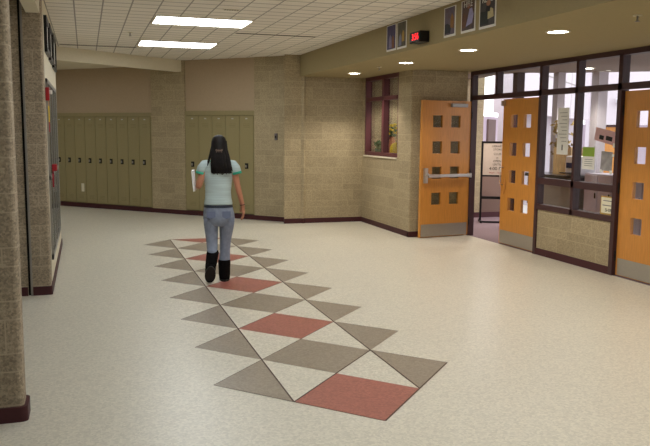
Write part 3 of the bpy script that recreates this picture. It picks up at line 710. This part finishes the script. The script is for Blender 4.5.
t.location = (q.x, q.y, 2.62); t.rotation_euler = (0, 0, math.atan2(dr_.y, dr_.x)); c_.build('dome', plain('smoked_dome', (70, 74, 84), rough=.2), t)
box(-.07, .07, -.03, -.002, -.07, .07).build('mount', M_whitep, t)

# ------------------------------------------------------------------ the student
st = thing('person', 'person walking away with long dark hair, mint ringer shirt, jeans and black boots', 'person', (1.355, 7.90, 0), math.radians(-9.5))
M_skin = plain('skin', (186, 128, 100), rough=.55, spec=.3); M_skin.node_tree.nodes['Principled BSDF'].inputs['Subsurface Weight'].default_value = .0
skel = []; par = []; rad = []
def jt(p, r, pa=None):
    skel.append(p); rad.append(r if isinstance(r, tuple) else (r, r)); par.append(pa); return len(skel)-1
pel = jt((0, 0, .80), (.085, .060)); sp1 = jt((-.01, 0, .95), (.075, .055), pel); chest = jt((-.008, 0, 1.16), (.085, .055), sp1); nb = jt((-.005, 0, 1.285), (.050, .045), chest)
nk = jt((0, .005, 1.345), (.043, .045), nb); hd0 = jt((0, .02, 1.40), (.055, .062), nk); hd1 = jt((0, .025, 1.46), (.070, .086), hd0); hd2 = jt((0, .018, 1.515), (.066, .080), hd1)
jt((0, .125, 1.452), .009, jt((0, .105, 1.458), .014, hd1))                                   # nose
for sg in (-1, 1):
    jt((sg*.078, .012, 1.475), (.012, .016), jt((sg*.07, .015, 1.455), (.014, .018), hd1))    # ear
def hand(wr, wpos, fwd, side, nrm, curl):
    """palm and five fingers; fwd along the hand, side towards the thumb, nrm to the palm side"""
    fwd, side, nrm = (Vector(v).normalized() for v in (fwd, side, nrm)); w0 = Vector(wpos)
    pm = jt(tuple(w0+fwd*.035), (.017, .026), wr); pk = jt(tuple(w0+fwd*.070), (.015, .031), pm)
    for o_, L_ in ((.026, .070), (.009, .080), (-.009, .074), (-.026, .058)):
        b1 = w0+fwd*.078+side*o_; i1 = jt(tuple(b1), .0095, pk)
        d1 = (fwd+nrm*curl*.5).normalized(); b2 = b1+d1*L_*.42; i2 = jt(tuple(b2), .0085, i1)
        d2 = (fwd+nrm*curl*1.3).normalized(); b3 = b2+d2*L_*.34; i3 = jt(tuple(b3), .0078, i2)
        d3 = (fwd+nrm*curl*2.4).normalized(); jt(tuple(b3+d3*L_*.26), .007, i3)
    t1 = w0+fwd*.03+side*.030+nrm*.006; j1 = jt(tuple(t1), .012, pm); t2 = t1+(fwd*.8+side*.6+nrm*.35).normalized()*.034; j2 = jt(tuple(t2), .0095, j1); jt(tuple(t2+(fwd+side*.15+nrm*.5).normalized()*.028), .008, j2)
# right arm hanging a little away from the hip
s1 = jt((.145, 0, 1.265), .045, chest); e1 = jt((.193, -.01, 1.045), .035, s1); m1 = jt((.222, .0, .93), .031, e1); w1_ = jt((.250, .02, .815), (.020, .025), m1)
hand(w1_, (.250, .02, .815), (.08, .12, -1), (-.15, 1, .1), (-1, -.1, 0), .35)
# left arm bent, forearm forward across to the notebook
s2 = jt((-.155, 0, 1.265), .045, chest); e2 = jt((-.215, -.035, 1.04), .036, s2); m2 = jt((-.225, .045, 1.03), .031, e2); w2_ = jt((-.218, .14, 1.035), (.020, .024), m2)
hand(w2_, (-.218, .14, 1.035), (-.05, 1, .05), (.1, .1, 1), (-1, 0, -.1), .45)
# legs: right foot flat in front, left foot pushing off behind
hr = jt((.075, 0, .68), .055, pel); kr = jt((.060, .035, .44), .038, hr); ar = jt((.048, .034, .10), .028, kr); fr_ = jt((.050, .10, .055), (.026, .022), ar); jt((.054, .17, .042), (.024, .016), fr_)
hl = jt((-.085, 0, .68), .055, pel); kl = jt((-.083, -.012, .44), .040, hl); al = jt((-.093, -.135, .215), .024, kl); fl_ = jt((-.102, -.115, .14), (.018, .018), al); jt((-.106, -.090, .09), (.014, .014), fl_)
me = bpy.data.meshes.new('body'); me.from_pydata(skel, [(p, i) for i, p in enumerate(par) if p is not None], [])
me.materials.append(M_skin)
bo = bpy.data.objects.new('body', me); C.objects.link(bo)
sk = bo.modifiers.new('Skin', 'SKIN'); sk.use_smooth_shade = True
for i, v in enumerate(me.skin_vertices[0].data): v.radius = rad[i]; v.use_root = (i == 0)
sb_ = bo.modifiers.new('Sub', 'SUBSURF'); sb_.levels = 2; sb_.render_levels = 2
dg = bpy.context.evaluated_depsgraph_get(); dg.update()
me2 = bpy.data.meshes.new_from_object(bo.evaluated_get(dg)); me2.name = 'body'
bpy.data.objects.remove(bo); bo = bpy.data.objects.new('body', me2); C.objects.link(bo); bo.parent = st
for p in me2.polygons: p.use_smooth = True
for sg in (-1, 1):
    e = MB(); e.ell((sg*.028, .097, 1.472), .010, .008, .006, n=12, m=8); e.build('eye', M_paper, st)
    e = MB(); e.ell((sg*.028, .1040, 1.472), .0045, .003, .0045, n=10, m=6); e.build('iris', plain('dark_iris_%d' % (sg+1), (40, 26, 20)), st)
e = MB(); e.ell((0, .100, 1.415), .022, .008, .007, n=12, m=6); e.build('lips', plain('lips', (170, 90, 84)), st)
X_, Y_ = Vector((1, 0, 0)), Vector((0, 1, 0))
def el(z, rx, ry, cx=0., cy=0.): return ((cx, cy, z), X_*rx, Y_*ry)
M_shirt = plain('mint_shirt', (186, 202, 202), rough=.9, spec=.1, noise=.09, nscale=3)
_nt = M_shirt.node_tree; _mp = N(_nt, 'ShaderNodeMapping'); _mp.inputs['Scale'].default_value = (1.2, 1.2, 26)
_nt.links.new([n for n in _nt.nodes if n.type == 'TEX_COORD'][0].outputs['Object'], _mp.inputs[0]); _nt.links.new(_mp.outputs[0], [n for n in _nt.nodes if n.type == 'TEX_NOISE'][0].inputs['Vector']); M_trim = plain('teal_trim', (66, 168, 142), rough=.85)
sh = MB()
sh.loft([el(.840, .152, .109, -.012), el(.86, .152, .108, -.012), el(.91, .141, .100, -.012), el(.98, .137, .097, -.013), el(1.06, .144, .102, -.012), el(1.14, .153, .104, -.010), el(1.20, .158, .102, -.008), el(1.25, .160, .094, -.006),
         el(1.285, .142, .082, -.005), el(1.315, .098, .068, -.004), el(1.33, .070, .060, -.003)], n=32)
for sg in (-1, 1):
    sx, ex = (.125, .196) if sg > 0 else (-.130, -.205)
    sh.tube([(sx*.8, 0, 1.272), (sx+sg*.02, 0, 1.262), ((sx+ex)/2+sg*.015, -.004, 1.225), (ex-sg*.008, -.008, 1.178)], [.048, .057, .054, .050], n=18)
so = sh.build('shirt', M_shirt, st)
for sg in (-1, 1):
    ex = .188 if sg > 0 else -.197
    b_ = MB(); b_.tube([(ex-sg*.004, -.008, 1.190), (ex+sg*.002, -.009, 1.165)], [.0525, .0515], n=18); b_.build('sleeve_band', M_trim, so)
b_ = MB(); pts = []
for k in range(25):
    t_ = 2*PI*k/24; pts.append((-.003+.104*math.cos(t_), .070*math.sin(t_)-.004, 1.312-.016*math.sin(t_)**2-.006*abs(math.cos(t_))))
b_.tube(pts, .010, n=8); b_.build('collar_band', M_trim, so)
M_jean = denim_mat('faded_denim', (138, 146, 164)); jn = MB()
jn.loft([el(.845, .146, .105, -.012), el(.80, .155, .112, -.012), el(.74, .166, .122, -.008), el(.69, .168, .124, -.006), el(.645, .163, .112, -.004), el(.61, .14, .09, -.004)], n=32)
jn.loft([((.080, 0, .70), X_*.083, Y_*.105), ((.076, .004, .62), X_*.080, Y_*.094), ((.068, .018, .53), X_*.070, Y_*.078), ((.060, .030, .44), X_*.060, Y_*.064), ((.054, .034, .34), X_*.056, Y_*.060), ((.050, .030, .25), X_*.059, Y_*.060), ((.048, .028, .215), X_*.062, Y_*.063), ((.048, .028, .20), X_*.057, Y_*.058)], n=22)
jn.loft([((-.092, 0, .70), X_*.080, Y_*.105), ((-.092, 0, .62), X_*.077, Y_*.092), ((-.088, -.002, .53), X_*.069, Y_*.076), ((-.084, -.012, .44), X_*.061, Y_*.062), ((-.082, -.052, .36), X_*.057, Y_*.058), ((-.083, -.078, .325), X_*.054, Y_*.054), ((-.083, -.082, .31), X_*.046, Y_*.046)], n=22)
jo = jn.build('jeans', M_jean, st)
for sg in (-1, 1):
    b_ = MB(); c0 = Vector((-.008+sg*.080, -.1235, .735))
    b_.add([(c0.x-.045, -.1165-.001, .775), (c0.x+.045, -.1165, .775), (c0.x+.045, -.121, .715), (c0.x, -.126, .695), (c0.x-.045, -.121, .715),
            (c0.x-.045, -.100, .775), (c0.x+.045, -.100, .775), (c0.x+.045, -.100, .715), (c0.x, -.100, .695), (c0.x-.045, -.100, .715)],
           [(0, 1, 2, 3, 4), (9, 8, 7, 6, 5), (0, 5, 6, 1), (1, 6, 7, 2), (2, 7, 8, 3), (3, 8, 9, 4), (4, 9, 5, 0)]); b_.build('back_pocket', plain('denim_pocket_%d' % (sg+1), (112, 120, 144), rough=.9), jo)
b_ = MB(); b_.loft([el(.846, .149, .107, -.012), el(.812, .156, .1145, -.012)], n=32, cap=False); b_.build('waistband', plain('dark_waistband', (44, 50, 62)), jo)
M_boot = plain('black_suede', (22, 20, 20), rough=.95, spec=.08, noise=.25, nscale=60); M_sole = plain('boot_sole', (40, 37, 36), rough=.7)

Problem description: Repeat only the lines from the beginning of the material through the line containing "-.07, .07).build('mount', M_whitep, t)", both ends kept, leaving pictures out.

The result:
Write part 3 of the bpy script that recreates this picture. It picks up at line 710. This part finishes the script. The script is for Blender 4.5.
t.location = (q.x, q.y, 2.62); t.rotation_euler = (0, 0, math.atan2(dr_.y, dr_.x)); c_.build('dome', plain('smoked_dome', (70, 74, 84), rough=.2), t)
box(-.07, .07, -.03, -.002, -.07, .07).build('mount', M_whitep, t)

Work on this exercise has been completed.